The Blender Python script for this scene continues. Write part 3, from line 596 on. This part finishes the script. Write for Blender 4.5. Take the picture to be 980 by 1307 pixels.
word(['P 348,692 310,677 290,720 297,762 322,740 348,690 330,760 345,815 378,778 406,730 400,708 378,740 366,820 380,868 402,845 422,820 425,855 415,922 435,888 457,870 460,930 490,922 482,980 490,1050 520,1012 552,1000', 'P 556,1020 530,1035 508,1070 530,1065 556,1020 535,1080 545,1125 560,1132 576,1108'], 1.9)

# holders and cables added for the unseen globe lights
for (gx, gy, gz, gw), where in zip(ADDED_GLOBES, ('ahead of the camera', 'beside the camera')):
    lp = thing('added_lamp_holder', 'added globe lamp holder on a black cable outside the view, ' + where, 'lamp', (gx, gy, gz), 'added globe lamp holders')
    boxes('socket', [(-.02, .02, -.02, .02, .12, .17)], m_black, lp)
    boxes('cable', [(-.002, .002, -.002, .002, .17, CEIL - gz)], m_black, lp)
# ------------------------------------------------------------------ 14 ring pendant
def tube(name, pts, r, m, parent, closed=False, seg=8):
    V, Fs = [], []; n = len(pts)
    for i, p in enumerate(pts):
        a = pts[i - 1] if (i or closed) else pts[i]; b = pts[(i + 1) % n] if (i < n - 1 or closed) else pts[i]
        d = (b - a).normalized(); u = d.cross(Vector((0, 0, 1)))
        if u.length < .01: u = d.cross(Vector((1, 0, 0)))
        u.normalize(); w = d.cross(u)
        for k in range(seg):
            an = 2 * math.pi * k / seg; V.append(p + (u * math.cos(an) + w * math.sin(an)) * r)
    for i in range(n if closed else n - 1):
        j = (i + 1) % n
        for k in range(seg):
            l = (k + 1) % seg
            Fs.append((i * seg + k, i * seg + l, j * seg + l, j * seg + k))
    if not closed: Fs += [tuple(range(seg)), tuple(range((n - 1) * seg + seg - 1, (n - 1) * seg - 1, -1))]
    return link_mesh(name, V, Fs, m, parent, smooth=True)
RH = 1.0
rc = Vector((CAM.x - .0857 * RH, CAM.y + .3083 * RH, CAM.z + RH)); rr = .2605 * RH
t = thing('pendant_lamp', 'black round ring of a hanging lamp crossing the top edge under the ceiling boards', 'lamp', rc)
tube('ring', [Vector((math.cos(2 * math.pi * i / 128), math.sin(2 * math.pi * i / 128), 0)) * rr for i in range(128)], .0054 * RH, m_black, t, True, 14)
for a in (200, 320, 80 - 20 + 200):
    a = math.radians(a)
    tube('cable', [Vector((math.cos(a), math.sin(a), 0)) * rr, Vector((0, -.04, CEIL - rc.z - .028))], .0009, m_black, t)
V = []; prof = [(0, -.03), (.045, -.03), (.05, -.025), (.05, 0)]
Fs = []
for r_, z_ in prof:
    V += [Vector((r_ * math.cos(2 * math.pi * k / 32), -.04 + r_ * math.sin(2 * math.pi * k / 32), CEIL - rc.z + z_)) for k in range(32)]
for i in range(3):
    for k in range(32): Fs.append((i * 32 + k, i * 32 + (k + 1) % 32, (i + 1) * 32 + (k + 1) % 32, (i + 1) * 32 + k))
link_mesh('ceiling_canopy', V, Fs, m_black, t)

—————

# Directive:
Exactly as they stand, set down the lines from the top of the data through the line with "word(['P 348,692 310,677".

# Response:
The Blender Python script for this scene continues. Write part 3, from line 596 on. This part finishes the script. Write for Blender 4.5. Take the picture to be 980 by 1307 pixels.
word(['P 348,692 310,677 290,720 297,762 322,740 348,690 330,760 345,815 378,778 406,730 400,708 378,740 366,820 380,868 402,845 422,820 425,855 415,922 435,888 457,870 460,930 490,922 482,980 490,1050 520,1012 552,1000', 'P 556,1020 530,1035 508,1070 530,1065 556,1020 535,1080 545,1125 560,1132 576,1108'], 1.9)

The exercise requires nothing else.